EU officials defended the treaty as a much-needed boost to underdeveloped countries and argued that, because Cambodia is a sovereign country, there is little they can do. EU Ambassador David Lipman said the EU is working with authorities to ensure rights and the rule of law are respected. Cambodian officials, in turn, have promised to investigate. “Essentially, this is a political issue,” the ambassador said. “The rules do permit us to suspend [duty-free access] in certain conditions and we’ve done that, for example, in the case of Burma, for very, very serious human rights allegations such as child labour.”

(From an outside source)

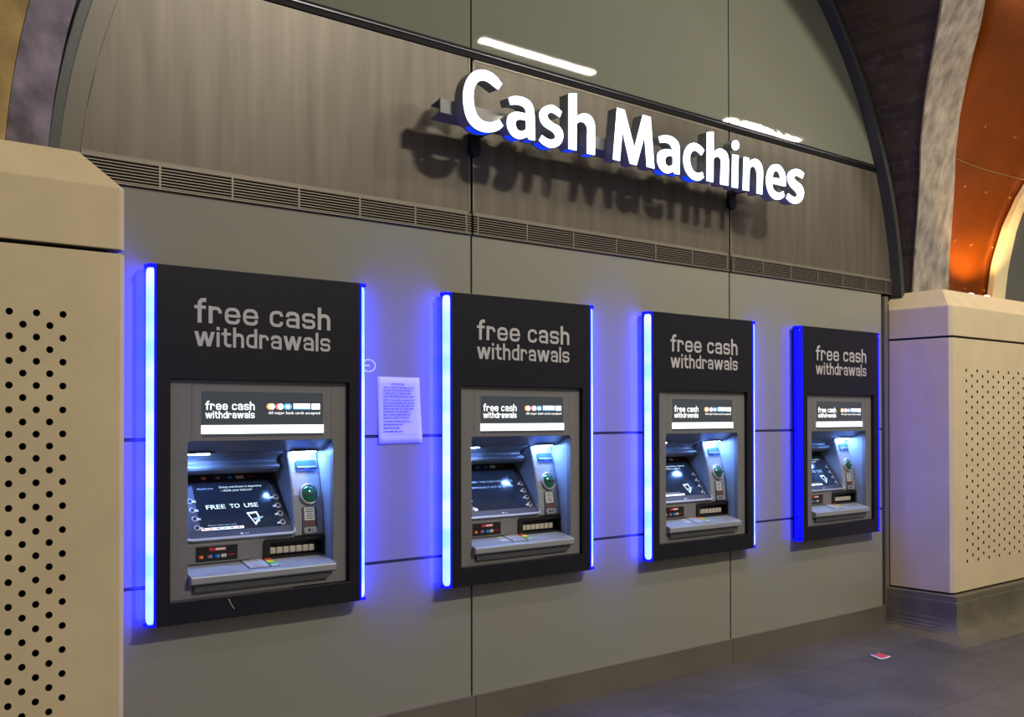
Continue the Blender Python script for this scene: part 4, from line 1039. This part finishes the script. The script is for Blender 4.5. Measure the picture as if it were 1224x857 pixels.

Seth van Doorn, European Commission political and commercial affairs officer, said tax-free exports could theoretically be cancelled. “There is no obligation for us to offer these things, so there is the possibility we would take into account all the repercussions. This is not something to make a quick political statement as obviously this would have massive implications.”

Rafael Dochao Moreno, Chargé d’Affaires ad interim of the EU Delegation in Cambodia, raised concerns at a recent meeting: “During the joint committee, the Cambodian government indicated their great concern about these allegations and that they themselves were initiating an investigation to check specifically what was happening on the ground.”

The government promised to inform the EU of the results, although the findings have not yet been released and officials have thus far declined to comment. “It is the legitimate government… that should initiate the investigation on any allegation of human rights abuses,” Moreno said.

Ambassador Lipman added: “They are working on it, so I can’t say whether we’re satisfied.” The patience of activists is, however, wearing thin. “A coalition of NGOs and affected communities has presented the EU with well-substantiated documentation that displays a pattern of human rights abuses and illegal actions throughout the entire sugar industry,” said David Pred.

“The EU regulations governing the EBA initiative call for an investigation when credible allegations of serious and systematic human rights abuses have been made. That would be the right thing for the EU to do, but it remains to be seen if EU member states with economic interests in Cambodia will block EU action to invoke EBA’s human rights safeguards.”

While the EU remains mired in bureaucracy, there is some hope that Western labels could pick up the slack and boycott companies implicated in human rights abuses. Tate & Lyle is one example, which lists integrity as one of its core values, but the UK-based sugar giant signed five-year contracts with Thai sugar company Khon Kaen Sugar (KSL) in late 2009 to purchase all of its Cambodian output. KSL CEO Chamroon Chinthammit has close ties to Ly Yong Phat, a dual nationality Thai citizen who also goes by the name Phat Suphapha. The two own 20,000 hectares of cane sugar concessions side-by-side in Koh Kong province. Tate & Lyle would say only that it had sold its EU sugar refining business to American Sugar Refining. “Your questions relate to a business we do not own,” a spokesman said.

Denials notwithstanding, cheap EBA-eligible sugar remains on the radar for Western buyers. A consumer boycott of companies that refuse to reveal the source of their sugar might be most effective way of spurring changes in the industry. Opposition politician Mu Sochua has previously appealed for EU companies to stop buying sugar produced by LYP Group subsidiaries. For David Pred, the issue is even clearer. “If I was a British consumer, I would think twice before I bought Tate and Lyle sugar,” he said. “The sugar they bought from Cambodia this year is pretty sour.”